Al momento 50 nuclei familiari di sfollati, per un totale di 575 persone, hanno ricevuto mais, saponi e secchi; la consegna è avvenuta a mano da parte di un rappresentante del Ministero dell’Azione Sociale grazie all’intervento dell’Associazione Teele Taaba referente e fiduciaria di Bhalobasa in loco.
Attualmente c’è necessità di sostenere almeno altre 400 persone.
Nel contempo si sta attivando un’attività, sempre attraverso Teele Taaba, di sensibilizzazione e formazione degli stessi abitanti del villaggio di Touguri per l’accoglienza dei profughi e per il loro sostegno.

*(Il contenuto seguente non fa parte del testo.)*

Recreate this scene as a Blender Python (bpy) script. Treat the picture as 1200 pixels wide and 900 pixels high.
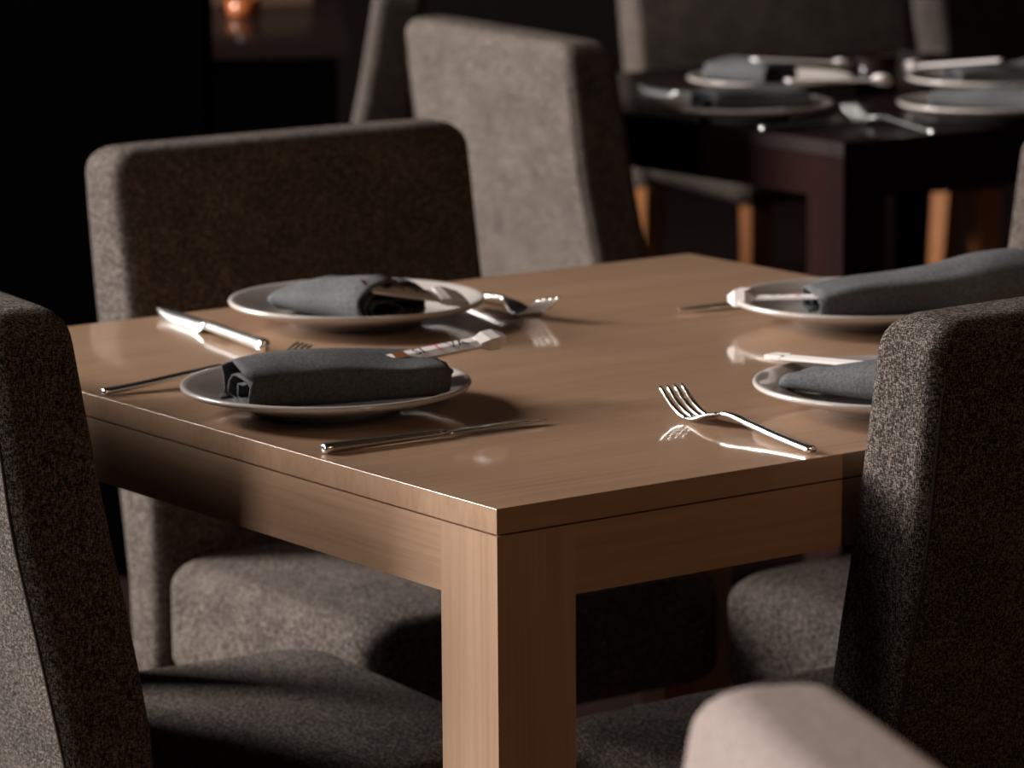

Alcuni di loro hanno comunque dimostrato spontaneamente un profondo spirito di solidarietà, come ad esempio un’anziana ostetrica che, durante il periodo di chiusura del centro per partorienti, ha dato ospitalità nel giardino di casa sua a ben 67 donne aiutandole nel parto, a riprova che l’anelito alla vita è senz’altro più potente di qualsiasi ombra di morte: spetta poi ad ognuno di noi, ciascuno con le proprie possibilità -piccole o grandi- conservarla proteggendone al massimo grado la sua dignità.